Whitey Bulger dead: Notorious US gangster and FBI informant MURDERED behind bars aged 89

Bulger was 89 and serving a sentence of life in prison, and had recently been transferred to the high-security Hazelton penitentiary in West Virginia.

Officials at the Federal Bureau of Prisons confirmed Bulger’s death. The FBI are now investigating.

Bulger was convicted in August 2013 of 11 murders, among other charges including racketeering, and sentenced to two consecutive life terms plus five years.

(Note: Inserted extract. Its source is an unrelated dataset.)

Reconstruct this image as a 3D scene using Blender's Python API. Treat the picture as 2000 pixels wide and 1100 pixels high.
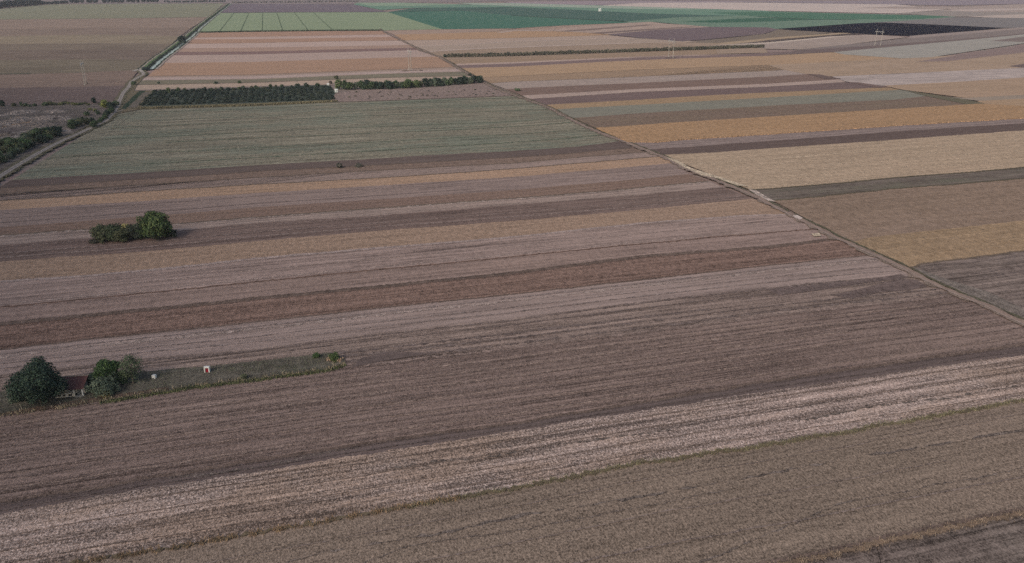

Prison had been something Bulger had gone to great lengths to avoid – killing potential witnesses, cultivating corrupt lawmen and living as a fugitive for 16 years.

It all ended when a tip from a former Icelandic beauty queen led to his capture in June 2011 in Santa Monica, California, where he was living with a long-time girlfriend.

Bulger and his Winter Hill gang had operated for more than two decades in the insular Irish-dominated South Boston neighborhood, engaging in loan sharking, gambling, extortion, drug dealing and murder.

They did so with the tacit approval of an FBI agent who looked the other way when it came to Bulger’s crimes so that he would supply information on other gangsters.

Bulger, portrayed by Johnny Depp in a 2015 film “Black Mass,” was feared for his short temper and brutality. Prosecutors said he strangled two women with his hands and tortured a man for hours before shooting him in the head with a machine gun.

“We took what we wanted,” Kevin Weeks, a former Bulger lieutenant who would eventually testify against him, wrote in his memoir, “Brutal.”

“We made millions through extortion and loansharking and protection. And if someone ratted us out, we killed him. We were not nice guys.”

Bulger was born Sept. 3, 1929, and grew up in South Boston. He was called “Whitey” because of his light blond hair but was said to detest the nickname and preferred being called Jimmy. As a teenager he joined a gang known as The Shamrocks, compiled an arrest record for assault and armed robbery and ended up in a juvenile reformatory.

Bulger was in prison from 1956 to 1965 for robbing banks and upon his release he fell in with the Irish mob in South Boston. He worked his way through the ranks as a bookie and loanshark, survived a gang war between two Irish mobs and was a leading figure in Boston’s underworld by the early 1970s.

Bulger’s former associates turned on him while he was at large and their information led to a 2000 indictment that originally charged him with 19 murders.

“The guy is a sociopathic killer,” Tom Foley, who worked on Bulger cases for the Massachusetts State Police, told CNN. “He loved that type of life. He’s one of the hardest and cruelest individuals that operated in the Boston area. He’s a bad, bad, bad guy.”

When Bulger fled, he first took Teresa Stanley, his girlfriend of 30 years, with him. After a few weeks at large, however, Stanley wanted to go home so Bulger dropped her off in the Boston area. He picked up another of his girlfriends, Catherine Greig, and disappeared again.

Bulger spent his final years of freedom in No. 303 of the Princess Eugenia apartment complex in Santa Monica with Greig.

His life inspired the film The Departed.